* _STATED GOAL_
Begin at the first line of the data and copy each line through the one containing "S.view_settings.exposure = 0;", that line included, with no pictures.
== == ==
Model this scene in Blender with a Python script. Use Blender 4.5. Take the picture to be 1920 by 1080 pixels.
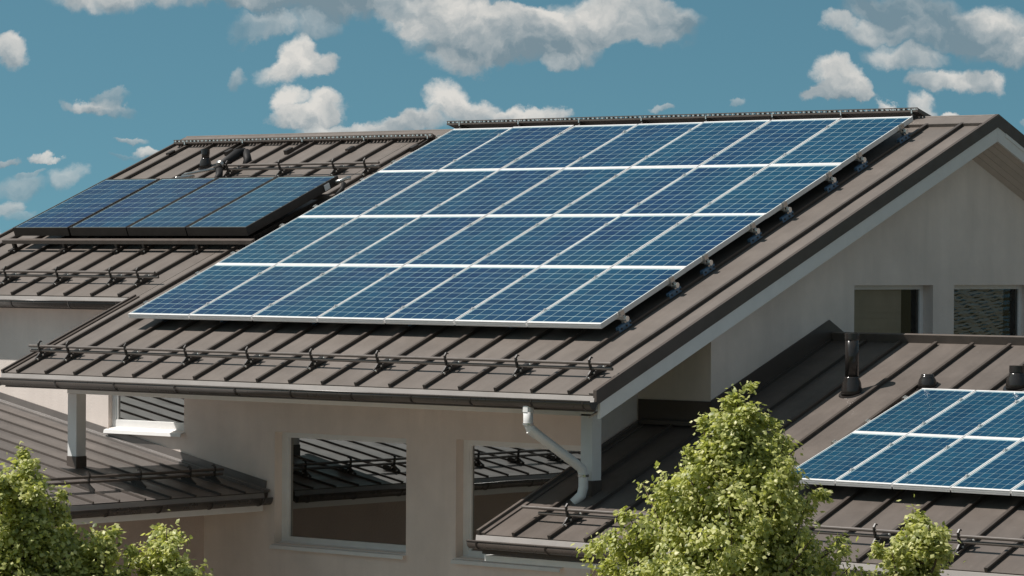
import bpy, math, random
import numpy as np
from mathutils import Vector, Matrix
random.seed(7); rng = np.random.default_rng(11)
S = bpy.context.scene
for o in list(bpy.data.objects): bpy.data.objects.remove(o)
COL = S.collection

# ------------------------------------------------------------ camera
RT = Vector((0.76010072, 0.64977854, 0.00589487)); UP = Vector((-0.00982445, 0.00242083, 0.99994881)); FW = Vector((-0.649731, 0.76011972, -0.00822379))
CAMP = Vector((29.376, -27.492, 0.656))
cd = bpy.data.cameras.new('camera'); cam = bpy.data.objects.new('camera', cd); COL.objects.link(cam)
cd.sensor_width = 36; cd.lens = 121.02; cd.clip_start = .5; cd.clip_end = 3000
cam.matrix_world = Matrix(((RT.x, UP.x, -FW.x, CAMP.x), (RT.y, UP.y, -FW.y, CAMP.y), (RT.z, UP.z, -FW.z, CAMP.z), (0, 0, 0, 1)))
S.camera = cam
S.render.resolution_x = 1024; S.render.resolution_y = 576
S.view_settings.view_transform = 'Standard'; S.view_settings.look = 'None'
S.view_settings.exposure = 0; S.view_settings.gamma = 1; S.view_settings.use_curve_mapping = False

# ------------------------------------------------------------ node helper
class NT:
    def __init__(s, tree): s.t = tree; s.n = tree.nodes; s.l = tree.links
    def add(s, typ, **k):
        nd = s.n.new(typ)
        for a, b in k.items(): setattr(nd, a, b)
        return nd
    def put(s, nd, i, v):
        if isinstance(v, bpy.types.NodeSocket): s.l.new(v, nd.inputs[i])
        elif v is not None: nd.inputs[i].default_value = v
    def m(s, op, a, b=None, c=None, clamp=False):
        nd = s.add('ShaderNodeMath', operation=op, use_clamp=clamp)
        s.put(nd, 0, a); s.put(nd, 1, b); s.put(nd, 2, c); return nd.outputs[0]
    def v(s, op, a, b=None, out=0):
        nd = s.add('ShaderNodeVectorMath', operation=op); s.put(nd, 0, a); s.put(nd, 1, b)
        return nd.outputs[out]
    def scale(s, a, f):
        nd = s.add('ShaderNodeVectorMath', operation='SCALE'); s.put(nd, 0, a); s.put(nd, 3, f); return nd.outputs[0]
    def noise(s, vec, scale, detail=4, rough=.55, col=False, dist=0):
        nd = s.add('ShaderNodeTexNoise'); s.put(nd, 'Vector', vec)
        nd.inputs['Scale'].default_value = scale; nd.inputs['Detail'].default_value = detail
        nd.inputs['Roughness'].default_value = rough; nd.inputs['Distortion'].default_value = dist
        return nd.outputs['Color' if col else 'Fac']
    def rng(s, x, a, b, c=0., d=1., smooth=False):
        nd = s.add('ShaderNodeMapRange'); nd.interpolation_type = 'SMOOTHSTEP' if smooth else 'LINEAR'
        s.put(nd, 0, x)
        for i, q in enumerate((a, b, c, d)): s.put(nd, i + 1, q)
        return nd.outputs[0]
    def mix(s, f, a, b, blend='MIX'):
        nd = s.add('ShaderNodeMix', data_type='RGBA', blend_type=blend)
        s.put(nd, 0, f); s.put(nd, 6, a); s.put(nd, 7, b); return nd.outputs[2]
def c4(c): return (c[0], c[1], c[2], 1)

# ------------------------------------------------------------ sun and sky
SUN = Vector((-0.56, -0.48, 1.0)).normalized()
sd = bpy.data.lights.new('sun', 'SUN'); so = bpy.data.objects.new('sun', sd); COL.objects.link(so)
sd.energy = 5.0; sd.angle = math.radians(.53); sd.color = (1.0, .945, .89)
so.rotation_euler = SUN.to_track_quat('Z', 'Y').to_euler(); so.location = (0, 0, 30)
W = bpy.data.worlds.new('World'); S.world = W; W.use_nodes = True
N = NT(W.node_tree); N.n.clear()
tc = N.add('ShaderNodeTexCoord').outputs['Generated']
sky = N.add('ShaderNodeTexSky', sky_type='NISHITA'); sky.sun_disc = False
sky.sun_elevation = math.asin(SUN.z); sky.sun_rotation = math.atan2(SUN.x, SUN.y) % (2 * math.pi)
sky.air_density = 1.0; sky.dust_density = .35; sky.ozone_density = 1.6
# lookup raised: the horizon takes the colour of the sky higher up
sep = N.add('ShaderNodeSeparateXYZ'); N.put(sep, 0, tc)
zz = N.m('ADD', N.m('MULTIPLY', sep.outputs[2], 2.2), .27)
cmb = N.add('ShaderNodeCombineXYZ'); N.put(cmb, 0, sep.outputs[0]); N.put(cmb, 1, sep.outputs[1]); N.put(cmb, 2, zz)
N.put(sky, 0, N.v('NORMALIZE', cmb.outputs[0]))
skyc = N.mix(1., sky.outputs[0], c4((.90, 1.32, 1.05)), 'MULTIPLY')
# direction coordinates about the bearing the house is seen on
fw = N.m('MAXIMUM', N.v('DOT_PRODUCT', tc, tuple(FW), 1), .05)
u = N.m('DIVIDE', N.v('DOT_PRODUCT', tc, tuple(RT), 1), fw); v = N.m('DIVIDE', N.v('DOT_PRODUCT', tc, tuple(UP), 1), fw)
uv = N.add('ShaderNodeCombineXYZ'); N.put(uv, 0, u); N.put(uv, 1, v); uv = uv.outputs[0]
w1 = N.scale(N.v('SUBTRACT', N.noise(uv, 55, 7, .62, col=True), (.5, .5, .5)), .016)
w2 = N.scale(N.v('SUBTRACT', N.noise(uv, 16, 3, .5, col=True), (.5, .5, .5)), .012)
pw = N.v('MULTIPLY', N.v('ADD', N.v('ADD', uv, w1), w2), (1, 1, 0))
# cumulus groups: centre, half sizes (thousandths), opacity, lightness
F_ = 6454.
CL = [(200,-4,120,40,1,.9),(430,-14,190,40,.8,.7),(640,-2,270,44,1,.25),(450,55,34,26,.35,.5),(492,50,45,24,.6,.6),(580,48,60,28,.6,.6),
 (555,108,40,42,1,1),(548,140,62,28,1,.9),(602,128,32,26,1,.9),(460,138,22,24,.55,.6),
 (543,195,34,28,1,1),(612,207,46,26,1,.95),(578,226,76,16,1,.6),
 (170,200,66,16,.9,.85),(205,182,40,16,.55,.5),(228,208,36,14,.5,.45),(8,98,34,34,.95,.95),
 (250,267,40,7,.7,.7),(284,288,26,11,.9,.9),(240,296,40,5,.3,.3),(12,298,28,8,.8,.8),(78,293,26,13,.9,.9),(106,300,20,7,.8,.7),
 (50,352,50,30,.5,.7),(135,340,38,28,.5,.65),(60,324,40,6,.45,.6),(14,390,34,18,.7,.6),(8,445,18,26,.8,.9),(45,408,30,12,.35,.5),
 (820,30,110,44,1,.85),(905,62,150,60,1,.6),(880,115,78,32,1,.75),(950,90,130,46,1,.3),(1070,95,70,42,1,.35),(1050,130,42,20,.8,.6),
 (1150,32,150,54,1,.9),(990,32,80,28,1,1),(1235,40,86,44,.9,.35),(745,12,44,26,.7,.7),(1090,60,120,30,1,.6),
 (836,183,42,34,1,1),(885,206,56,34,1,.85),(965,214,46,26,1,.9),(1030,212,48,18,.95,.9),(788,224,56,24,1,.8),(650,247,90,15,.9,.9),(740,240,60,22,1,.8),
 (1240,211,22,7,.6,.8),(1560,148,46,32,1,1),(1598,172,40,24,1,.85),(1528,186,36,14,.9,.8),(1568,180,72,18,1,.5),(1392,191,18,9,.45,.6),
 (1700,18,140,40,.8,.3),(1568,46,36,22,.8,.8),(1630,70,64,28,.8,.65),(1690,112,90,22,.8,.55),(1770,62,130,40,.85,.5),(1870,66,100,60,.95,.65),(1905,104,60,34,.9,.7),
 (1790,152,82,26,.95,.7),(1735,150,40,22,.8,.5),(1852,158,40,20,.9,.85),(1724,202,38,30,.9,.75),(1655,196,24,12,.9,.9),(1786,216,26,10,.95,1),(1910,222,20,6,.4,.5),
 (40,-70,260,60,.9,.7),(900,-90,500,70,1,.8),(1800,-80,300,60,.9,.6)]
M_ = None; T_ = None; A_ = None
for (cx, cy, rx, ry, op, br) in CL:
    q = N.v('MULTIPLY', N.v('SUBTRACT', pw, ((cx - 960) / F_, (540 - cy) / F_, 0)), (F_ / rx, F_ / ry, 0))
    d = N.m('SUBTRACT', 1.15, N.v('DOT_PRODUCT', q, q, 1), clamp=False)
    w = N.m('MAXIMUM', d, 0.0)
    wo = N.m('MULTIPLY', w, op)
    wb = N.m('MULTIPLY', w, br)
    t = N.m('MULTIPLY', w, N.v('DOT_PRODUCT', q, (0, 1, 0), 1))
    if M_ is None: M_, A_, T_, B_ = w, wo, t, wb
    else: M_, A_, T_, B_ = N.m('ADD', M_, w), N.m('ADD', A_, wo), N.m('ADD', T_, t), N.m('ADD', B_, wb)
den = N.m('ADD', M_, .02)
opq = N.m('DIVIDE', A_, den); tt = N.m('DIVIDE', T_, den); bb = N.m('DIVIDE', B_, den)
fine = N.noise(pw, 90, 6, .6)
cov = N.m('MULTIPLY', N.rng(N.m('ADD', M_, N.m('MULTIPLY', N.m('SUBTRACT', fine, .5), 1.25)), -.02, .95, 0, 1, True), opq)
lump = N.m('SUBTRACT', N.noise(pw, 34, 5, .55), N.noise(N.v('ADD', pw, (.0035, .0065, 0)), 34, 5, .55))
lump2 = N.m('SUBTRACT', N.noise(pw, 120, 4, .6), N.noise(N.v('ADD', pw, (.0010, .0018, 0)), 120, 4, .6))
lit = N.m('ADD', N.m('ADD', N.m('MULTIPLY', lump, 2.6), N.m('MULTIPLY', lump2, .9)), N.m('ADD', N.m('MULTIPLY', tt, .38), bb))
cloudc = N.add('ShaderNodeValToRGB'); N.put(cloudc, 0, N.m('MULTIPLY', lit, .74, clamp=True))
e = cloudc.color_ramp.elements; e[0].position = .08; e[0].color = (.19, .265, .31, 1); e[1].position = .90; e[1].color = (.72, .70, .66, 1)
e2 = cloudc.color_ramp.elements.new(.45); e2.color = (.39, .43, .445, 1)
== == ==
* _SOLUTION FOR THIS PROBLEM_
Model this scene in Blender with a Python script. Use Blender 4.5. Take the picture to be 1920 by 1080 pixels.
import bpy, math, random
import numpy as np
from mathutils import Vector, Matrix
random.seed(7); rng = np.random.default_rng(11)
S = bpy.context.scene
for o in list(bpy.data.objects): bpy.data.objects.remove(o)
COL = S.collection

# ------------------------------------------------------------ camera
RT = Vector((0.76010072, 0.64977854, 0.00589487)); UP = Vector((-0.00982445, 0.00242083, 0.99994881)); FW = Vector((-0.649731, 0.76011972, -0.00822379))
CAMP = Vector((29.376, -27.492, 0.656))
cd = bpy.data.cameras.new('camera'); cam = bpy.data.objects.new('camera', cd); COL.objects.link(cam)
cd.sensor_width = 36; cd.lens = 121.02; cd.clip_start = .5; cd.clip_end = 3000
cam.matrix_world = Matrix(((RT.x, UP.x, -FW.x, CAMP.x), (RT.y, UP.y, -FW.y, CAMP.y), (RT.z, UP.z, -FW.z, CAMP.z), (0, 0, 0, 1)))
S.camera = cam
S.render.resolution_x = 1024; S.render.resolution_y = 576
S.view_settings.view_transform = 'Standard'; S.view_settings.look = 'None'
S.view_settings.exposure = 0; S.view_settings.gamma = 1; S.view_settings.use_curve_mapping = False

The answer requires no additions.